START Supplied material

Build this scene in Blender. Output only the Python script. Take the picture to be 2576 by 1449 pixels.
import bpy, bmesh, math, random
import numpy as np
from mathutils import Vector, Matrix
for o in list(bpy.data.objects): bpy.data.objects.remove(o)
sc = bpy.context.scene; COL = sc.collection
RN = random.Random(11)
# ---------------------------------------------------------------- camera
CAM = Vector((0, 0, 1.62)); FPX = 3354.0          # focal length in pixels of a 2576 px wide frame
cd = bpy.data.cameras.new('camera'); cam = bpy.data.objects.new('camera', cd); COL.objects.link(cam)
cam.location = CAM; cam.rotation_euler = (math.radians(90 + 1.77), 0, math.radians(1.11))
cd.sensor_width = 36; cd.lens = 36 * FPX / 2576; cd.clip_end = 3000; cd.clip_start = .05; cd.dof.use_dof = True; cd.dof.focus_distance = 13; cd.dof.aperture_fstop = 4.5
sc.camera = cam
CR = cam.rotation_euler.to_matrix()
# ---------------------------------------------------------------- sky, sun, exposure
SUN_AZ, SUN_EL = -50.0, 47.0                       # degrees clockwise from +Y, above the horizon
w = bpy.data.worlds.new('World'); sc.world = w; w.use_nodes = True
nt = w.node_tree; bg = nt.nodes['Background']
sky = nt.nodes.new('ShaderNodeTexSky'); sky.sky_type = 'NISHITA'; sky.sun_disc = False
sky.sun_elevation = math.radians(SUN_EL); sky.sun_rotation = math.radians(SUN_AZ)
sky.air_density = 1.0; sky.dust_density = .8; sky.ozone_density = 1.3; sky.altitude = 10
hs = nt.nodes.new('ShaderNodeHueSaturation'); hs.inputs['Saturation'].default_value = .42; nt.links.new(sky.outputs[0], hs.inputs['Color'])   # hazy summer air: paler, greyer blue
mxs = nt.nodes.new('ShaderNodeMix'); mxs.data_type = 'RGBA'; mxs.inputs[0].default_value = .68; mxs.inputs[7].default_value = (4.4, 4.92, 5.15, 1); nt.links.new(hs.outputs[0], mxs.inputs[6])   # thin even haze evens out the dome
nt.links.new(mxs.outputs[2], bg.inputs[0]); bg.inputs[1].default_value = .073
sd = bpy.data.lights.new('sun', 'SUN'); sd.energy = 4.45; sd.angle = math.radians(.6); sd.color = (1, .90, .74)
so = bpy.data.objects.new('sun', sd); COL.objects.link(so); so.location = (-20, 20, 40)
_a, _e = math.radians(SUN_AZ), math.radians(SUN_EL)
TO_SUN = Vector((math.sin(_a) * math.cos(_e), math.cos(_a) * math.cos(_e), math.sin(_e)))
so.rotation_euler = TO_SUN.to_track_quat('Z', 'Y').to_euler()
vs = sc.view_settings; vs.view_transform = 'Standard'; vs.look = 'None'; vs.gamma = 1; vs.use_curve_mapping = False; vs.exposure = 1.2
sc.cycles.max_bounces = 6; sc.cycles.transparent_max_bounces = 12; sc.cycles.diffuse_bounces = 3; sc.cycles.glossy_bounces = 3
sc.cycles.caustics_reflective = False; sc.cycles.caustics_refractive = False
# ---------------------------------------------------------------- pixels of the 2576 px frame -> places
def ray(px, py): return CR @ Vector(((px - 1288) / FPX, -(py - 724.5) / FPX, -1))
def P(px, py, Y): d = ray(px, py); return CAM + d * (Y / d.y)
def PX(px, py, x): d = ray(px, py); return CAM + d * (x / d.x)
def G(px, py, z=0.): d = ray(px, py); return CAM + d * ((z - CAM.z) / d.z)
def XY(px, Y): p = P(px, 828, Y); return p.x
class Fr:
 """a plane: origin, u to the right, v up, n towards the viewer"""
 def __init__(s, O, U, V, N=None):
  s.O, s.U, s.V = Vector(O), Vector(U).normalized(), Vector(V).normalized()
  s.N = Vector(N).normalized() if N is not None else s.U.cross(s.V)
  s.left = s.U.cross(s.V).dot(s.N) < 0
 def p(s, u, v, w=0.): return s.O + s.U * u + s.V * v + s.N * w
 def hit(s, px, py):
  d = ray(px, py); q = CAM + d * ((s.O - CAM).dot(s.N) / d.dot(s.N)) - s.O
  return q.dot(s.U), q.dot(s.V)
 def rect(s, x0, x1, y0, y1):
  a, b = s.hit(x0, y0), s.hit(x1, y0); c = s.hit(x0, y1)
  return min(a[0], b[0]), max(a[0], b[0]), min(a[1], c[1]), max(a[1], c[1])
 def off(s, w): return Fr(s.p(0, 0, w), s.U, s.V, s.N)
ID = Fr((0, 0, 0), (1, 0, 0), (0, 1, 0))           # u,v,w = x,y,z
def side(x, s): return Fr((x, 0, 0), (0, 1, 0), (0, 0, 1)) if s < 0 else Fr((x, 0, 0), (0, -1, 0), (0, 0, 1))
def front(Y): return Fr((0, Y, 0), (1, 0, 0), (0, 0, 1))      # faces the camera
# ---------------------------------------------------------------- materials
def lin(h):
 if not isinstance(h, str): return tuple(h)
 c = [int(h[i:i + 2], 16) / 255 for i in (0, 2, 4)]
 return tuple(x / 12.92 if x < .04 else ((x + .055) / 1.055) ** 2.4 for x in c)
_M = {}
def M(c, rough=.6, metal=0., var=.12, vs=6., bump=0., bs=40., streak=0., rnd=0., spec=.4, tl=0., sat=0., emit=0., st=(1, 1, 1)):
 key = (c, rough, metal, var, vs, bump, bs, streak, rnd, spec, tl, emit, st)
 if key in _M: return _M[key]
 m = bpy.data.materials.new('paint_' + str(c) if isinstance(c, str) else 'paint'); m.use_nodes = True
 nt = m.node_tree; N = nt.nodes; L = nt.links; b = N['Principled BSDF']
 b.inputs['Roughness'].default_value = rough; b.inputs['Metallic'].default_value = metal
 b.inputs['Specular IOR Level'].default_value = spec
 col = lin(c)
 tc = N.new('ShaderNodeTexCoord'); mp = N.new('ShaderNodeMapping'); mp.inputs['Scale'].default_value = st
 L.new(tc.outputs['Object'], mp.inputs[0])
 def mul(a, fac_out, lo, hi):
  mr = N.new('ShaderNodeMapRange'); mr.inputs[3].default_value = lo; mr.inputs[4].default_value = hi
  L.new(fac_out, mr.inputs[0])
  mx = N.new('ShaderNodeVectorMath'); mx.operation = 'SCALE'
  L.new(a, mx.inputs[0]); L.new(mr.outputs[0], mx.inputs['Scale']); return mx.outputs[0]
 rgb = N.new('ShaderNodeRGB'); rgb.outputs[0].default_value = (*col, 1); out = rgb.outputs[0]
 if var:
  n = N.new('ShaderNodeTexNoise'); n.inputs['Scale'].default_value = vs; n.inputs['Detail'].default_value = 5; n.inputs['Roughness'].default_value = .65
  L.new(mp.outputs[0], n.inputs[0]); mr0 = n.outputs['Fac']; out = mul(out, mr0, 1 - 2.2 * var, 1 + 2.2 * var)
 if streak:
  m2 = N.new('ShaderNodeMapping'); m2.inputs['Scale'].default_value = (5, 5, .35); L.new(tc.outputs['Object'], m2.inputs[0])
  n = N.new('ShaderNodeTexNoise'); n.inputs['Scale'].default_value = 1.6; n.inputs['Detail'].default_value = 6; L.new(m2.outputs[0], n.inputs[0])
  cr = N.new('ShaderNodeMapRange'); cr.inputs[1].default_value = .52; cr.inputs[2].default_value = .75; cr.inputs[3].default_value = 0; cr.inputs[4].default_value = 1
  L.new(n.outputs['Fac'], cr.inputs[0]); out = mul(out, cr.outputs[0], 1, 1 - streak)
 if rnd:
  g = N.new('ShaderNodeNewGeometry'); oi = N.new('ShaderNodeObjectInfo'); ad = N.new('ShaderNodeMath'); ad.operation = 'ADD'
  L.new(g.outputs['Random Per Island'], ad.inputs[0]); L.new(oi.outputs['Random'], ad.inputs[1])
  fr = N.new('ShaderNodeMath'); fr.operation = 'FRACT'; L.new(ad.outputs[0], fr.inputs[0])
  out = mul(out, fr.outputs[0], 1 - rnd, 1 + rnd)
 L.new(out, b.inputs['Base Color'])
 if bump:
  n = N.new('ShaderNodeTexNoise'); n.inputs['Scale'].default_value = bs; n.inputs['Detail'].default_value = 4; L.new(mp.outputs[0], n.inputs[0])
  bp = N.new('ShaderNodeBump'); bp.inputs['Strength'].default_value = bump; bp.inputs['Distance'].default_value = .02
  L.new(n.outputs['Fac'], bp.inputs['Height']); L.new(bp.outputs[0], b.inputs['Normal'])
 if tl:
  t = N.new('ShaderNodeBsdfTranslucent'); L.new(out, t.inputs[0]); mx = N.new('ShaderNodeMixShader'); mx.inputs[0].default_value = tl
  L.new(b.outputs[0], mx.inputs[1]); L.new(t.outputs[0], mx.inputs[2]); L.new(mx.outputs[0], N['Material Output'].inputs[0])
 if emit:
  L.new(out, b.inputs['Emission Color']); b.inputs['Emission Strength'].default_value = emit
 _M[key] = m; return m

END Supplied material

→ What is asked
Scan the material above. Return every line containing the string "scene".

→ Task response
Build this scene in Blender. Output only the Python script. Take the picture to be 2576 by 1449 pixels.
sc = bpy.context.scene; COL = sc.collection